На улице тот же день. Всё продолжалось часа полтора. Выхожу к «большому дому», потом на площадь, посреди которой стоит памятник. Вот здесь-то как раз накануне Святой Троицы я и передал «Архипелаг»! А вы – и не знаете!
Эх, хорошо же жить на белом свете! Из «Детского мира» звоню домой, потом иду выпить кофе на Сретенку… Ещё через день-два долго гуляю с Люшей по заснеженным дворам и задворкам в районе Миусских и Ямских улиц.
Хороший был день, удачный день! До сих пор я им доволен (и собой немного!).
Дважды пытался устным способом подробно передать в Вермонт о случившемся, но не получилось. С тех пор пока тихо. Вот, правда, ОВИР в 1977 отказал в поездке за границу. Но это мы переживём.
А. А. Угримов
Париж, 29 октября 1977
Дорогой А. И.!
…Ваши хорошие слова о моём возвращении ввергают меня в смущение – чуть неловко, словно люди тебя переоценивают, а ты помалкиваешь… А ведь всё получилось благодаря Вам, представьте себе. Ваша помощь помогла мне прожить на Западе год, почти ни от кого не завися (ни за что бы иначе не выдержала). Из-за Вас мне выпало никому не достающееся счастье – спокойно, свободно, сильно, глубоко выбрать , с сознанием, не обременённым ни принципами (Бог с ними, ни разу не понадобились), ни «чувством долга» (противопоказанная мне категория), ни даже сознанием пользы, которую могу принести (даже к себе не отношусь утилитарно). Год назад золотой осенний Париж вызвал чувство: ну вот, я в своём городе и никуда из него не уеду. Ан не получилось. Полная свобода, казалось бы, и «струя светлей лазури», и «луч солнца золотой», а уж я ли не ценитель! – а в сердце живая рана – клубок из любви и ненависти к великой, страшной, замордованной, растоптанной, безсмертной, «желанной», «долгожданной».
…Сегодня бродила по коридорам метро с пакетами для Москвы и вдруг услышала низкий русский голос у одного из тех нищих, что, сидя на полу, поют с гитарой.
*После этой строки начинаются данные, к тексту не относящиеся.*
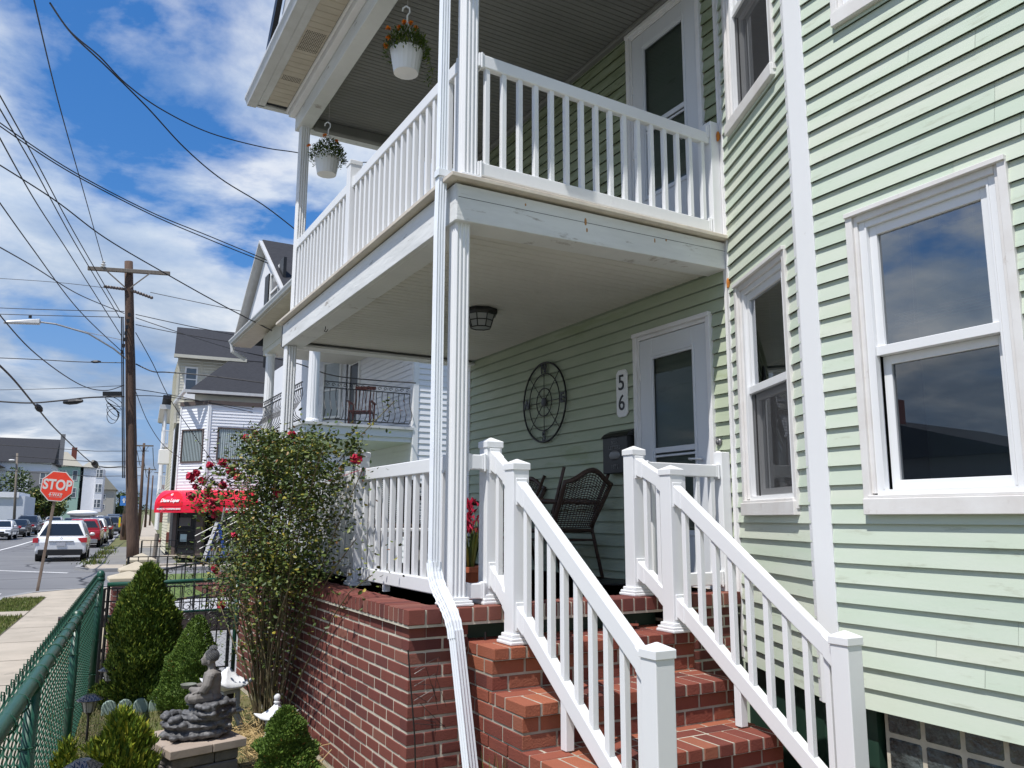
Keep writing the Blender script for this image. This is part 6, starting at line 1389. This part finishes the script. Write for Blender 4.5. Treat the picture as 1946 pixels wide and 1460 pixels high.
for z in (3.2,5.7,8.1): farwin(fq,.10,.36,z,z+1.25,h3,gl='glass_far'); farwin(fq,.52,.95,z,z+1.25,h3)
h4=farhouse('tan gabled house beyond the white three storey house',175,187,-9.0,-5.2,1.2,6.9,'tan','tanroof',2.6,'s',[('f',1.6,2.2,5.1,5.9),('f',1.6,2.2,3.2,4.0)])
gr=aroot('garage','low white flat roofed garage building at the left edge, behind parked cars','garage',tuple(S3(92,-13,0))); block(88,96,-24,-10.1,.3,3.55).build('wall',M_['blueshade'],gr); block(87.8,96,-24,-10.6,3.4,3.9).build('parapet',M_['wsiding'],gr); fq,_=SF(88,-16,88,-10); mb=MB(); fq.box(mb,.2,3.4,.4,2.9,0,.05); mb.build('garage_door',M_['white'],gr)
mb=block(110,135,-11.9,-11.6,.4,2.2); single(mb,'retaining_wall',M_['tan'],'long tan wall running below the far houses, behind the silver car','wall',tuple(S3(120,-11.7,0)))
bt=aroot('parked_boat','white covered boat or trailer top showing above the far parked cars','boat',tuple(S3(128,-7.4,0))); mb=MB(); c=S3(128,-7.6); mb.ell((c.x,c.y,2.15),(2.0,1.3,.45),14,8); mb.build('hull',M_['white'],bt,smooth=True); mb=MB(); mb.box(c.x-1.5,c.x+1.5,c.y-.6,c.y+.6,1.0,1.9); mb.build('trailer',M_['greyside'],bt)
# out of frame across the street and behind the camera: they shade and mirror in the windows
for i,(s0,s1,t0,t1,z1,mt_,rh_) in enumerate(((-14,-3,-34,-23,4.2,'beige',1.8),(14,27,-35,-24,4.0,'greyside',2.0),(31,42,-34,-23,4.2,'tan',1.8))):
    o=farhouse(['beige house across the street, seen only mirrored in the bay windows','dark grey house across the street, its roof mirrored in the large window','tan house across the street past the crossing, outside the left edge'][i],s0,s1,t0,t1,0,z1,mt_,'shingle',rh_,'t')
    if i==1: mb=block(19,19.8,-25.5,-24.7,4,6.6); mb.build('chimney',M_['brick'],o)
south=farhouse('grey neighbouring house behind the photographer, outside the picture',-22,-7,3.5,14,0,8.5,'greyside','shingle',3,'s')
# ======================= trees =======================
def tree(label,s,t,h,r,n,ls,seed,zb=.3,mt='farleaf',name='tree'):
    rg=random.Random(seed); p0=S3(s,t); rt=aroot(name,label,'tree',tuple(p0)); 
    mb=MB(); mb.tube([p0,p0+Vector((.1,0,h*.35)),p0+Vector((-.1,.1,h*.7))],[.22,.16,.07],8); mb.build('trunk',M_['wood'],rt)
    cl=[(Vector((rg.gauss(0,r*.42),rg.gauss(0,r*.42),h*(zb+(1-zb)*rg.uniform(.12,.88)))),rg.uniform(.22,.42)*r) for _ in range(26)]
    mb=MB(); 
    for c,_ in cl[:9]: mb.tube([p0+Vector((0,0,h*.25)),p0+c*.6+Vector((0,0,h*.1)),p0+c],[.08,.05,.02],5)
    mb.build('limbs',M_['wood'],rt)
    vs=[];fs=[]
    for i in range(n):
        c,cr=rg.choice(cl); d=Vector((rg.gauss(0,1),rg.gauss(0,1),rg.gauss(0,1))).normalized(); p=p0+c+d*cr*rg.random()**.4; q=Vector((rg.gauss(0,1),rg.gauss(0,1),rg.gauss(.3,1))).normalized(); u=q.orthogonal().normalized(); L=ls*rg.uniform(.6,1.4); b=len(vs); vs+=[p,p+q*L*.5+u*L*.35,p+q*L,p+q*L*.5-u*L*.35]; fs.append((b,b+1,b+2,b+3))
    mb=MB(); mb.v=[tuple(v) for v in vs]; mb.f=fs; mb.build('crown',M_[mt],rt); return rt
tree('broad grey green tree behind the white garage',103,-16.2,6.4,4.2,22000,.26,41,.1); tree('spreading green tree left of the light grey pole at the picture edge',100,-20,6.2,4.2,16000,.28,42,.1)
tree('leafy green tree peeking out under the right side of the STOP sign',112,-10.4,4.6,2.0,7000,.25,43,.25,'leaf'); tree('dark round tree beside the pale blue house',118,-13.2,4.6,2.6,9000,.25,44,.1)
tree('distant dark tree between the tan house and the leaning pole',190,-4.6,6,2.6,2500,.35,45,.1); tree('distant tree right of the leaning pole',230,-2.5,7,3,2000,.4,46,.1)
tree('young maple beyond the crossing, outside the left edge',60,-16,6.5,3.0,3000,.3,47)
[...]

Смотрю – молодое русское лицо, и пел он «Полюшко, поле…». Пел хорошо, с тоской, многие останавливались. Я же постыдно плакала, отвернувшись к стене, плакала с такой горечью, словно год мне не давали выплакаться. О чём? О проклятии, висящем над нашей страной, о том, что люди – молодые, старые, хорошие, всякие – бегут, бегут, и каждый прав для себя, для своей единственной жизни. А «Россию – жалко».
Казалось бы, гнёт и страх испепелили даже само понятие свободы и достоинства, но тот же неумолимый пресс над духом неожиданно удесятерил потребность в свободе и достоинстве. Не так лагерь, как русская «воля» научила меня ценить как ничто на свете свободу (жить, двигаться, мыслить), которой мы так страстно добиваемся. И ради этой страсти, этой напряжённой жизни, в которую мы – «акробаты поневоле» – тщимся вместить свободу и достоинство, ради этого я, собственно, и возвращаюсь. Да, мне лучше жить там , прислушиваясь к ночным шагам по лестнице, судорожно унося утром из дома всё взрывное после долгого ночного звонка в дверь (потом выяснилось – ошибка «скорой помощи»), жить, непрерывно обманывая «всевидящее око» (и ухо) и хоть частично используя то книжное богатство, которое так обидно-легко плывёт ко мне в Европе, хоть частично удовлетворить вокруг себя неиссякаемую жажду к слову правды. Может быть, потому так ревниво блюла [во время западных путешествий. – А. С. ] формальную непорочность паспорта, отметая возможность формального препятствия вернуться.